Most of Ashbery’s game boards don’t bother with creating those possibilities; his additions seem sometimes to be figures looking for their stories. A curiosity of the poet’s game board collages is that some of the boards are dedicated to friends, and often on the board, one suspects, is a token of that friendship, partnership, or a bit of paper that plausibly alludes to the friend or to their relationship. Because of some encoded comment he might be making and the wandering not always focused stuff he has added, his game boards are generally charming, but sometimes flat. 

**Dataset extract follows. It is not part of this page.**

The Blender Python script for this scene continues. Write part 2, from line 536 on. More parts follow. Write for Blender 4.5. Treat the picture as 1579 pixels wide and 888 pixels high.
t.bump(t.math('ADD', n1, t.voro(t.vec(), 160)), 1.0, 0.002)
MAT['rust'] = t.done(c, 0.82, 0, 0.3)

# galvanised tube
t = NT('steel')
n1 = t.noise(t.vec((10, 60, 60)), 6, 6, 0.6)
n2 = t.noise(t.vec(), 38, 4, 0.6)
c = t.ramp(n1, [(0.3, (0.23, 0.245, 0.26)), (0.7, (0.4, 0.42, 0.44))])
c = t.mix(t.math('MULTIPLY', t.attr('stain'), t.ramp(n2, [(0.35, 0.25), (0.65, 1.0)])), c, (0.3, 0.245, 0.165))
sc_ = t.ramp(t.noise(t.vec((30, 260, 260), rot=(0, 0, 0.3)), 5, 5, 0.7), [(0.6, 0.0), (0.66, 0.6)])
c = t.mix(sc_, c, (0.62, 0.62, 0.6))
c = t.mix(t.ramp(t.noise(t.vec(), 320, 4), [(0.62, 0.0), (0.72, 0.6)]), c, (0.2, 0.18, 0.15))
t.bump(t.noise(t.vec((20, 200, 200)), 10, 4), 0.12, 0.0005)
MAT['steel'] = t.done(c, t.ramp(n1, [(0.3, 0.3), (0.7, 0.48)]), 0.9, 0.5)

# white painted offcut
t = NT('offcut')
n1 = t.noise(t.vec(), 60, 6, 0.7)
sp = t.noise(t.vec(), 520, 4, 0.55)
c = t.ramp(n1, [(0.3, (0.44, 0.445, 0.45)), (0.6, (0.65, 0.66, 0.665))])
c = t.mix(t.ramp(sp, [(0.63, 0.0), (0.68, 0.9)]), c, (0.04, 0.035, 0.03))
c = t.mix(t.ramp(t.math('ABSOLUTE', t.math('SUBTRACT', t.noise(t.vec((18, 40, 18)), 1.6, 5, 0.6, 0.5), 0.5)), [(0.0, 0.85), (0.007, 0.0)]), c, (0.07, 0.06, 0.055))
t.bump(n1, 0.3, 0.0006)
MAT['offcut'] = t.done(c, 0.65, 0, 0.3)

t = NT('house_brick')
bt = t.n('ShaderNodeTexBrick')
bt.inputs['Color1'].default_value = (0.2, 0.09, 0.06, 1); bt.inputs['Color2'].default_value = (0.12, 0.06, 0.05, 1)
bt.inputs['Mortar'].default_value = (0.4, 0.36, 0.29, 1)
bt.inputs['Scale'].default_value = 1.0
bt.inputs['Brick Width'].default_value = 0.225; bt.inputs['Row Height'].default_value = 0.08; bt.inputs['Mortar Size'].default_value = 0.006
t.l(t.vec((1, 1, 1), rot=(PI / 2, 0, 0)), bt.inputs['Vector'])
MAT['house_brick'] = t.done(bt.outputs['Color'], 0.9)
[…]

Allusion in collage is also variable and interestingly unstable—not necessarily consistently done for the same purpose or by drawing on the same type of material. In “Circus Friends” (Ashbery’s title for the collage he made from the same game board as the challenge Jeffrey Lependorf gave to me), the large stylized clown head in the upper corner juxtaposed with the [wise] owl reinforces the title. 

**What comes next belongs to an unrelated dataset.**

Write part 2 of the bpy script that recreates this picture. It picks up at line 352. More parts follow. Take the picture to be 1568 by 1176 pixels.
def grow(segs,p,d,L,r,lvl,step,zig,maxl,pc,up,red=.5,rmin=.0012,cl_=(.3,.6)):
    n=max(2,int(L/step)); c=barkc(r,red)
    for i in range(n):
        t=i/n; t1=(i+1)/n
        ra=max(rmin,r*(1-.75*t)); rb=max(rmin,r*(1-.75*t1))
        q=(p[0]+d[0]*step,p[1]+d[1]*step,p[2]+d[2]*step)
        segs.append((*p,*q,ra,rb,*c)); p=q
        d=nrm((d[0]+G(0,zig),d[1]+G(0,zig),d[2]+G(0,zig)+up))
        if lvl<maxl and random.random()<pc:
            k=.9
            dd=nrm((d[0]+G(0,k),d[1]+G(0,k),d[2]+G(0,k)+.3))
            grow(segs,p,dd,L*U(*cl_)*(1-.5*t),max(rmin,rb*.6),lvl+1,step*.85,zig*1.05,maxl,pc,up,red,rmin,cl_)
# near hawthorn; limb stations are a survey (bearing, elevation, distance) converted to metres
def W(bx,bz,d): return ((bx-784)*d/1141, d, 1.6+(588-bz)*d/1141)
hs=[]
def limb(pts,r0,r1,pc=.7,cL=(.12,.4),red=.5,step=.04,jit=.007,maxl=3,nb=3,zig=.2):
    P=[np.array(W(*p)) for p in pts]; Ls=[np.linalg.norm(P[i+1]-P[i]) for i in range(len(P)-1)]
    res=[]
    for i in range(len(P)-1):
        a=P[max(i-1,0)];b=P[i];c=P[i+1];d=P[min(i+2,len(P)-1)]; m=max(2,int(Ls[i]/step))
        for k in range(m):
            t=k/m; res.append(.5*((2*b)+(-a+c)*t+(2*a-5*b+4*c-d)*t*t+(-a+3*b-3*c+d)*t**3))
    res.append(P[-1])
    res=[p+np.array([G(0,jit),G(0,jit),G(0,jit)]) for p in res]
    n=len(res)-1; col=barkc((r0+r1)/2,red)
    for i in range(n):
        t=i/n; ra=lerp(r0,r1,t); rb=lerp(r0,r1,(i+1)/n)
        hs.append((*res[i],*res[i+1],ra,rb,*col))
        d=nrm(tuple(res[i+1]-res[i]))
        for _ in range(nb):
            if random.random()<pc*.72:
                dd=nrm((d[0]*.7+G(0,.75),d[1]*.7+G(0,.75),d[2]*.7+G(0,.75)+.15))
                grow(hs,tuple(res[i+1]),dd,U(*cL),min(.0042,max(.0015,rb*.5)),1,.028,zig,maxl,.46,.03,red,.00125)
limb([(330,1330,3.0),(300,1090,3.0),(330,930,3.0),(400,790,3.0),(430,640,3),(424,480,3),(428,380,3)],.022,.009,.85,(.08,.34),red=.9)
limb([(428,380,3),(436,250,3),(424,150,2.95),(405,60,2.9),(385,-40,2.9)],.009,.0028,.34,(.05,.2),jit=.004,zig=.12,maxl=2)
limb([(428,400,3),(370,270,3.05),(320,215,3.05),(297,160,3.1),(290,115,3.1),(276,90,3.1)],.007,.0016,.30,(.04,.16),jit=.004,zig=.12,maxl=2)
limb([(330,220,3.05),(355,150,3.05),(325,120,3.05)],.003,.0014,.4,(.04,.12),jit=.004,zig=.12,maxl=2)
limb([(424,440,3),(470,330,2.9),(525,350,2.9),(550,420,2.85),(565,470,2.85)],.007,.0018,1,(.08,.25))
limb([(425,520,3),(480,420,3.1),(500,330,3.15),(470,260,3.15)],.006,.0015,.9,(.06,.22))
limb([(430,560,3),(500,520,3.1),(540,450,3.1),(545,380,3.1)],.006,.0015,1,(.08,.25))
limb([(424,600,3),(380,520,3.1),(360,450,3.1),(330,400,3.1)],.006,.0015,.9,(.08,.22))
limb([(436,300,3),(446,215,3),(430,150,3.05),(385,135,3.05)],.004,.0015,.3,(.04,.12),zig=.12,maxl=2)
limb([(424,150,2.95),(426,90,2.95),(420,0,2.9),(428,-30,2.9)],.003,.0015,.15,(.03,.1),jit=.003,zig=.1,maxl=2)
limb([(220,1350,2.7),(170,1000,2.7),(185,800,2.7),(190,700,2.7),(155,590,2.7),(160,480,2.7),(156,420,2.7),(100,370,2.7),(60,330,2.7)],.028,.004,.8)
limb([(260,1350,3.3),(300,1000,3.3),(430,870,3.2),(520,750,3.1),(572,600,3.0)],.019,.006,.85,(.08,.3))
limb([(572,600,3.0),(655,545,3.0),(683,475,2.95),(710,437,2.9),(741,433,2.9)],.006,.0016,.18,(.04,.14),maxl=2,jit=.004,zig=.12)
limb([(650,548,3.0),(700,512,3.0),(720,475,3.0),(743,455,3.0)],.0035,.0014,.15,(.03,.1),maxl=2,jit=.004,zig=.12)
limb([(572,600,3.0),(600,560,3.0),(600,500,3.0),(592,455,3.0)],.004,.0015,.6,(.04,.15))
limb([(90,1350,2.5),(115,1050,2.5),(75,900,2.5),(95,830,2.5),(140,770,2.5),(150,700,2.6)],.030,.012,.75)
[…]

There is often an incongruity of size in these works –a very exploitable characteristic of collage. In Ashbery’s Circus Friends some small upright figures wander away from the main territory, dispersing themselves. The visual and narrative impacts are as if the board is inhabited by an unlinked series of vignettes, or small groupings of linked allusive objects like the packaging he glued to “Circus Friends” –all round, but NOT targets—of a cheese, a butter package, and a raisin box. 

That packaging’s potential roundness may have caused the circus zone to be chosen for Ashbery’s title and, I postulate, is a saturated choice, perhaps also resisting the incessant target, or at least “echoing, as they used to say, their roundness. Perhaps that Ashbery had to seek among his visual image collection (“I know there is a 5-inch Clown head around here somewhere”) different in its leading you from the round shapes of packaging whose source was (plausibly) things around because of lunch, now cut in circles to loosely allude, or not quite, to the targets or to balls for acrobats or animals to balance on. 

In his collages, the vignettes are contained narratives (like the sentences in his poetry) but generally do not involve the whole board, rather a two or three item corner of a given work. Ashbery’s poetry often shifts into evocative versions of an array of events, by his heteroglossia and socially mobile allusions, and by his intricate syntax, causal or sequential, yet in these game board collages there are several presentations of material, but not necessarily connected ones, even by reader inference. They are like a puzzle across the endless surface of “things happen and happening,” things emerge here, now, in this space. There is not necessarily a reason or an important reason, nor a “syntax” that joins the items JA added. Syntax is a suggestive and complicating word to use about a collage, demands more analysis from me (or someone), and might be too structuring. Here I’ll take a rain check. 

Ashbery’s vintage game boards feature points accumulated in a given game, present odd figures pasted around, and suggest evocative childhood memories; so even if the game is unknown to us, they are palpably items evoking nostalgia. They also have a “framed” squared-offedness uncharacteristic of Ashbery’s flowing poetries. I saw many at the Pratt exhibit [NYC, November 2018], and I noted these features again in the book of Ashbery’s collages. This book, that has many of these collaged game boards (but not his Circus Friends), is They Knew What They Wanted: Poems and Collages. Ed. Mark Polizzotti, introduction and interview of Ashbery by John Yau. NY: Rizzoli/ELECTRA, 2018. 

Talking about collage in general here (and in Ashbery’s game board works particularly), what struck me as general categories for collage interpretation are scale, zone created, vignette-narratives and/or syntaxes, and provenance, combined with the stylistic and social powers of visual allusion. These five categories are concepts useful for collage in general, their materials and arrangements, but in this case are a motivation to look closely at the histories and sources of the materials as they hover and weave into possible, but never completed, interpretations.